§ INPUT MATERIAL
◆ ◆ ◆ ◆ ◆ ◆ ◆
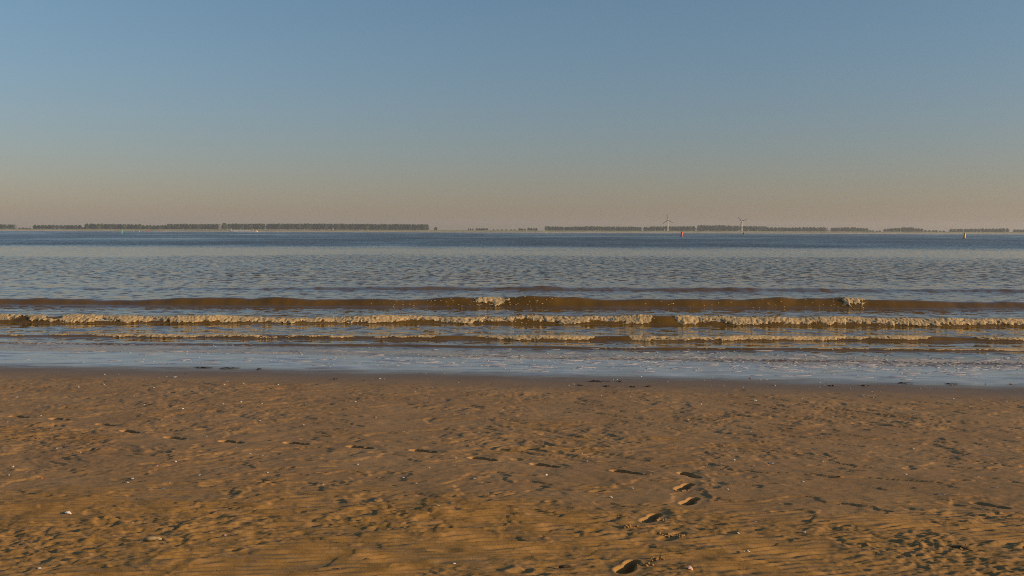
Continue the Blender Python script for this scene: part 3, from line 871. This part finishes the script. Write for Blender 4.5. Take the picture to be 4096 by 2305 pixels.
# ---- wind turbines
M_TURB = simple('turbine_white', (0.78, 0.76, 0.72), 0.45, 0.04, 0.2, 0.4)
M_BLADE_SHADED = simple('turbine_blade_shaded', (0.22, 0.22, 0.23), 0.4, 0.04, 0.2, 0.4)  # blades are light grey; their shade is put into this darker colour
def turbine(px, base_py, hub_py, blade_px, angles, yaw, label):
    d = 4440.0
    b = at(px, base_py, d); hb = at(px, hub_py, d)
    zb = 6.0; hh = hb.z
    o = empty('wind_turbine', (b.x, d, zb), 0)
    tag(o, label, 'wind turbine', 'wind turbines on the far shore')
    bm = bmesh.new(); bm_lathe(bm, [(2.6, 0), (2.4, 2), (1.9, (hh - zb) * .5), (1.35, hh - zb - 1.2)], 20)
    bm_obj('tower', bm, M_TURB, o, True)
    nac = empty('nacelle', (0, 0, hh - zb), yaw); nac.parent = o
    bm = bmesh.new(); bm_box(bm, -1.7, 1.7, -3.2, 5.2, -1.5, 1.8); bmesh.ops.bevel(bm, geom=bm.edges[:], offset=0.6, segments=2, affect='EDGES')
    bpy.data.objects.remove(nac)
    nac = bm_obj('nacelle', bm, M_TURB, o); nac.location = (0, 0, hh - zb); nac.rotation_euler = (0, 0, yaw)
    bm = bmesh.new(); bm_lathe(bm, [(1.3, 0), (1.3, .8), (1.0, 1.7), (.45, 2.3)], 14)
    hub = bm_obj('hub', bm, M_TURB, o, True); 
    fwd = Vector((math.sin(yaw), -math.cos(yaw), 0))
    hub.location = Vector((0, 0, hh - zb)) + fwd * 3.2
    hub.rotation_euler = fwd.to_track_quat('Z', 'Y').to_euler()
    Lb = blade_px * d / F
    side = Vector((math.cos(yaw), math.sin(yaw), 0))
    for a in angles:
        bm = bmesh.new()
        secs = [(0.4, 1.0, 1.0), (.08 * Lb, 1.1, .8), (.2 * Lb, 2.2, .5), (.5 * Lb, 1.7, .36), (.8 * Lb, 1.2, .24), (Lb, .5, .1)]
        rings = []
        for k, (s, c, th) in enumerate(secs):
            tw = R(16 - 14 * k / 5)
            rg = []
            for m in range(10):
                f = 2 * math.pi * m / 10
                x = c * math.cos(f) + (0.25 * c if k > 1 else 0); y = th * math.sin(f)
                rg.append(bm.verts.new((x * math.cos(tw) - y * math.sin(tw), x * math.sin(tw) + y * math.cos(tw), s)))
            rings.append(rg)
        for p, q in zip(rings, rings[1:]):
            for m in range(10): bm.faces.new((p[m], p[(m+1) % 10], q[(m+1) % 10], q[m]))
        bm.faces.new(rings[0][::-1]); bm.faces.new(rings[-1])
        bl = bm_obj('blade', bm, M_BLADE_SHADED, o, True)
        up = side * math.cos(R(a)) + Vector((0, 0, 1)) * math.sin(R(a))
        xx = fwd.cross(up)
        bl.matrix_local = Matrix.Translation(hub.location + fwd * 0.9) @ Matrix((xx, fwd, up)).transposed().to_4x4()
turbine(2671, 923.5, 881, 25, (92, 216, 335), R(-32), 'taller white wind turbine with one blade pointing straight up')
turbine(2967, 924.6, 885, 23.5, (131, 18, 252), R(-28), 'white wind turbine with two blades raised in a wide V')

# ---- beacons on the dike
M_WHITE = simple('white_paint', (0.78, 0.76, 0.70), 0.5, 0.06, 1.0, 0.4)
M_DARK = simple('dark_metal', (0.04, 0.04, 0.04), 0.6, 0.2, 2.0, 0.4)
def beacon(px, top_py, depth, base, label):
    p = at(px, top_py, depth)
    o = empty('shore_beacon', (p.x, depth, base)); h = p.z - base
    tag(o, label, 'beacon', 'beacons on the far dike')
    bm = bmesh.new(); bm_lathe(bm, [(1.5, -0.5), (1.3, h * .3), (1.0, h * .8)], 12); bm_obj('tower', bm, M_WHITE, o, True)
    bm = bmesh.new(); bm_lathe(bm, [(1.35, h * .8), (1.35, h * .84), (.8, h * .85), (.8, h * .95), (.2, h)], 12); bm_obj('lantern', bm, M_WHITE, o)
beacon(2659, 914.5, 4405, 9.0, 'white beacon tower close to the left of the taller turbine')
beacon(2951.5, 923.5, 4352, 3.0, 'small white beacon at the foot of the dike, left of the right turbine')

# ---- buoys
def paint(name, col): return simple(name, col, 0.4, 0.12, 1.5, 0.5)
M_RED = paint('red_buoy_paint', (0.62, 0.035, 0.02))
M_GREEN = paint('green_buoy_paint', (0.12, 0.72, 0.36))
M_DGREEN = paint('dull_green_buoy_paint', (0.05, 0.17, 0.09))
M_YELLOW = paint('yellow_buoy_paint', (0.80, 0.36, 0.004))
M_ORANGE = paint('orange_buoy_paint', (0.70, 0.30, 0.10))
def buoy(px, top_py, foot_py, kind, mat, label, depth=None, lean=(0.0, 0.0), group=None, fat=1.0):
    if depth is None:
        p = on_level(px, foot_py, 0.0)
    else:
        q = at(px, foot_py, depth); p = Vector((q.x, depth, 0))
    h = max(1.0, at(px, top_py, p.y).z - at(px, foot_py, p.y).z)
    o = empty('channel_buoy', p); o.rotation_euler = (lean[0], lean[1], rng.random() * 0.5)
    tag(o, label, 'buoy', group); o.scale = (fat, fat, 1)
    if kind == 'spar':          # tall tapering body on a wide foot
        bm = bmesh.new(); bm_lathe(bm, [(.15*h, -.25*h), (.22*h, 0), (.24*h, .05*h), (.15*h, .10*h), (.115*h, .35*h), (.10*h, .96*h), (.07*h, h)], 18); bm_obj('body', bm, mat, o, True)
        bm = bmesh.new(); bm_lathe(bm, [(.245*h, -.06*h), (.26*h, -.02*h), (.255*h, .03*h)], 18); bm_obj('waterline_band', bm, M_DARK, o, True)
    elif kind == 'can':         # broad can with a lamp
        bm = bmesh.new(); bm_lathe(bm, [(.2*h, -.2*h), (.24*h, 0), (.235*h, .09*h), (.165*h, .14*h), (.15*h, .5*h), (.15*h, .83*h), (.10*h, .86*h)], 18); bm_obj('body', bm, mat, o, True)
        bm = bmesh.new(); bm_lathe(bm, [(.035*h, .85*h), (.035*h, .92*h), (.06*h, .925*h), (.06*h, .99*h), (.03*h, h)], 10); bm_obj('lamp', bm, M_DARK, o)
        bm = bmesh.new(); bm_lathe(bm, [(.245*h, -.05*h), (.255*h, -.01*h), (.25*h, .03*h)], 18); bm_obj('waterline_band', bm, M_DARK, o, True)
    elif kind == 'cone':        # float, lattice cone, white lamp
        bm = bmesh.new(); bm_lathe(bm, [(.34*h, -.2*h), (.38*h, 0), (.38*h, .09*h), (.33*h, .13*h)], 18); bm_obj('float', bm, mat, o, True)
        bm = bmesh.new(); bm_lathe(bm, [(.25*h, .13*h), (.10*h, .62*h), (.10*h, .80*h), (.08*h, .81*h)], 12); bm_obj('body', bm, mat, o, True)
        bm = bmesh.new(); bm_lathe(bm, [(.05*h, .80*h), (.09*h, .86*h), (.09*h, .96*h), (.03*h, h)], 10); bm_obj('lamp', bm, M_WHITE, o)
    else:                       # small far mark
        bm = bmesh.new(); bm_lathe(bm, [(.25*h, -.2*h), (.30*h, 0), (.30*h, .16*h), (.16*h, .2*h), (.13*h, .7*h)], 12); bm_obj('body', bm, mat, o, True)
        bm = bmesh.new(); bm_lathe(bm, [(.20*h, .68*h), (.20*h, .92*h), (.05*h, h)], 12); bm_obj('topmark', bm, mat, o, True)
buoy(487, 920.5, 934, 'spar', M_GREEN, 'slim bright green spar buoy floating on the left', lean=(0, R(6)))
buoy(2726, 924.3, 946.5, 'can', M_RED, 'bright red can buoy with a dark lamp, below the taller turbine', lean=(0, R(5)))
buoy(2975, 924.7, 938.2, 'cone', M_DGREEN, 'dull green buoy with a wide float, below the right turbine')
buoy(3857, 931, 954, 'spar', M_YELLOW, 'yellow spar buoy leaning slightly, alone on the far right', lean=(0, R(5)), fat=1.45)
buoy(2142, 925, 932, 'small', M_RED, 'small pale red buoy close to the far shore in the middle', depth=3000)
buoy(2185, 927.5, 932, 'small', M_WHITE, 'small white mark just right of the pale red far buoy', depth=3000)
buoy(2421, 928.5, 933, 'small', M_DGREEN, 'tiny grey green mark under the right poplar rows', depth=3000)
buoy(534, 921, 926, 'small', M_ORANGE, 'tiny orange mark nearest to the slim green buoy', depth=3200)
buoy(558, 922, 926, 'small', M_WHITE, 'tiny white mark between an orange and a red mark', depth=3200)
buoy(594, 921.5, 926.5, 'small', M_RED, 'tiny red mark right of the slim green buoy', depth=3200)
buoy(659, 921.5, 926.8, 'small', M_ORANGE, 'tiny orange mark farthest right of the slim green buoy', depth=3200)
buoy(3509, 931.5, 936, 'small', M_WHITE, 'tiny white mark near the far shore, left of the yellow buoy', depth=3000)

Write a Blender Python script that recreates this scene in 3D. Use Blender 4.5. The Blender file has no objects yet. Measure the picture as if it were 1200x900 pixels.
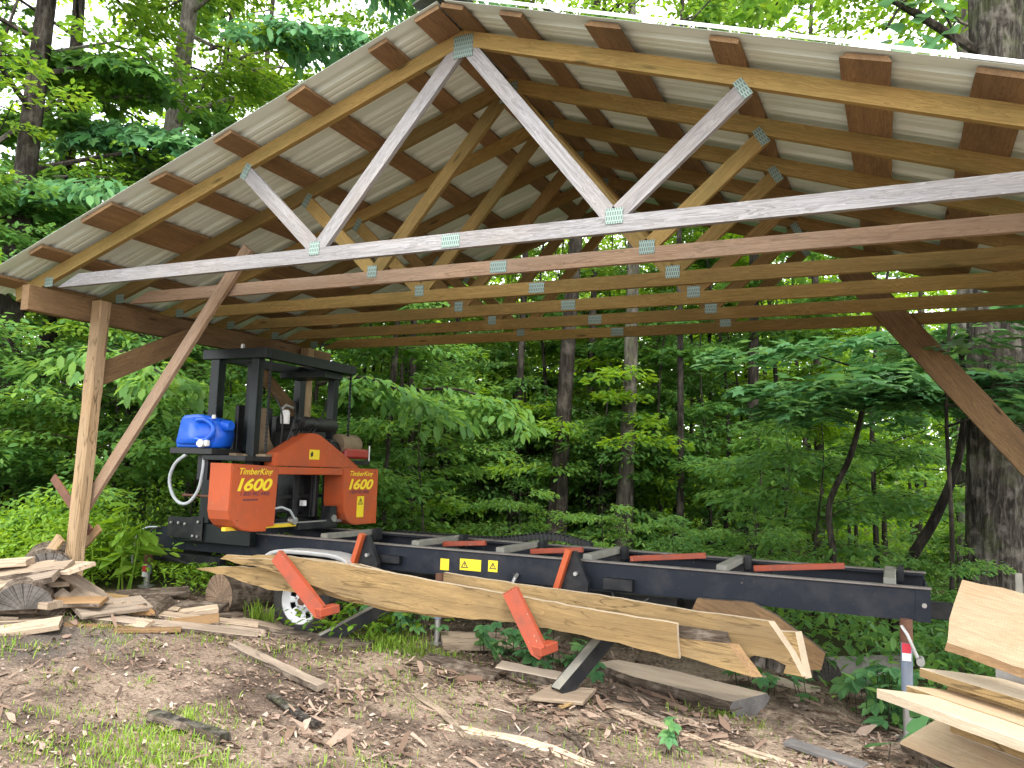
◆ ◆ ◆ ◆ ◆ ◆ ◆
§ PROBLEM DESCRIPTION
Pull out all lines from the entries above that include the word "Python".

§ SOLUTION
Continue the Blender Python script for this scene: part 3, from line 871. This part finishes the script. Write for Blender 4.5. Take the picture to be 4096 by 2305 pixels.
Write a Blender Python script that recreates this scene in 3D. Use Blender 4.5. The Blender file has no objects yet. Measure the picture as if it were 1200x900 pixels.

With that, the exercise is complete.